“A montanha repousa sobre a terra: a imagem da desintegração.
Assim, os superiores só podem garantir suas posições mediante dádivas aos inferiores.”
(I Ching)
Quando vemos um arranha-céus imponente, raramente lembramos que ele é feito de simples tijolos. Quando nos admiramos da brancura da praia, enxergamos apenas a totalidade da areia, mas não lembramos que aquele lençol de extrema beleza é feito de minúsculos grãos. Não nos ocorre com frequência que o pão cotidiano seja resultado da reunião de bilhões de humildes grãos de trigo. Há um sem número de exemplos que nos mostram o quanto nos deslumbramos diante de grandes efeitos, mas somos ao mesmo tempo desatentos à singeleza das pequenas causas. Algo semelhante pode ter se dado entre Jair Bolsonaro e a Família Militar.
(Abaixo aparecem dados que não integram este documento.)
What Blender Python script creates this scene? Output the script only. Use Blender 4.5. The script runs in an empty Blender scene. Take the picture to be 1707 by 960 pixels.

Em 2018 o candidato à Presidência da República pela extrema-direita foi eleito como coroamento de anseios legítimos do cidadão comum, pouco afeito à política, sem muita inclinação a estudos mais profundos sobre ideologias, e que tinha exigências simples, sendo o combate à corrupção a principal delas. Exigências simples, de pessoas simples, como simples são os tijolos e os grãos de trigo. Tendo sido militar de carreira, obviamente a Família Militar em peso votou nele. Os militares reticentes ao conservadorismo político, os militares indecisos, ousamos dizer que mesmo alguns militares adeptos da esquerda política podem ter votado nele.
É sabido que todo voto tem um potencial de se multiplicar, mas o voto do militar – entendido aqui como a declaração prévia e a justificativa desse voto – pesa mais. Há dois pesos. Um deles é a capilaridade social dos militares. Em qualquer cidadezinha de fronteira há um quartel. Aí está a Família Militar. Em qualquer cidade brasileira, há o garoto que até ontem jogava bola na rua e agora é um soldado garboso que dá orgulho à vizinhança. As vilas militares são exemplos em todo Brasil de convivência pacífica e agradável. Não é preciso muita propaganda, muito convencimento. Esses pequenos “tijolinhos” construíram ao longo de muitos anos o edifício grandioso, porém sóbrio das Forças Armadas. O segundo peso – de certa forma, decorrente do primeiro – é o grau de popularidade e respeito alcançado pela instituição após a redemocratização. Disse o então presidente Temer em 2018: “O aumento das candidaturas de militares a cargos executivos talvez seja reflexo da própria credibilidade do Exército e das demais Forças, a busca por pessoas que têm ideais e valores.”
Sendo uma de suas antigas promessas a correção de injustiças feitas por governos de orientação socialista no passado, a esperança de toda a Família Militar era naturalmente que o atual presidente recuperasse prejuízos morais e financeiros que lastimavam os militares, principalmente das camadas mais humildes da hierarquia. No segundo ano de mandato, o capitão reformado do EB sancionou a nova lei previdenciária militar. Não só não honrou a palavra dada (qualidade básica do bom militar), como cravou mais pregos no caixão dos militares mais vulneráveis, de graduações subalternas e todos da reserva, além das pensionistas. A desilusão criou corpo e transformou antigos eleitores em inimigos. Transformou grãos de areia em pedras no caminho.
Uma coisa que é pouco dita, mas que não pode arrefecer, é que não é exato dizer que milhões votaram pela volta do PT. Mais exato seria dizer que milhões preferiram defenestrar o atual governante, apesar da volta do PT. No meio desse quadro pollockiano, é tentador dizer que a diferença pequeníssima de votos no último dia 30 de outubro foi efeito da “facada” que a Família Militar tomou do presidente, já que os maiores contingentes de militares (e familiares) se concentra no Sudeste – onde a rejeição a ele foi maior. É matematicamente improvável, mas não é impossível.
O voto é secreto. Não é impensável que no aconchego da urna inviolável os bolsonaristas militares mais empedernidos possam ter virado ou meramente anulado o voto, enquanto ostentavam a camisa da seleção. Quem pode dizer que não!? Da mesma forma que, ao longo de trinta anos, de quartel em quartel, o futuro ex-presidente tenha angariado uma massa de eleitores em troca de uma promessa que não teve força moral de cumprir, não seria de espantar que a gota d’água para perdê-los tenha sido a traição legislativa cozida pelos generais e sancionada por ele trinta anos depois.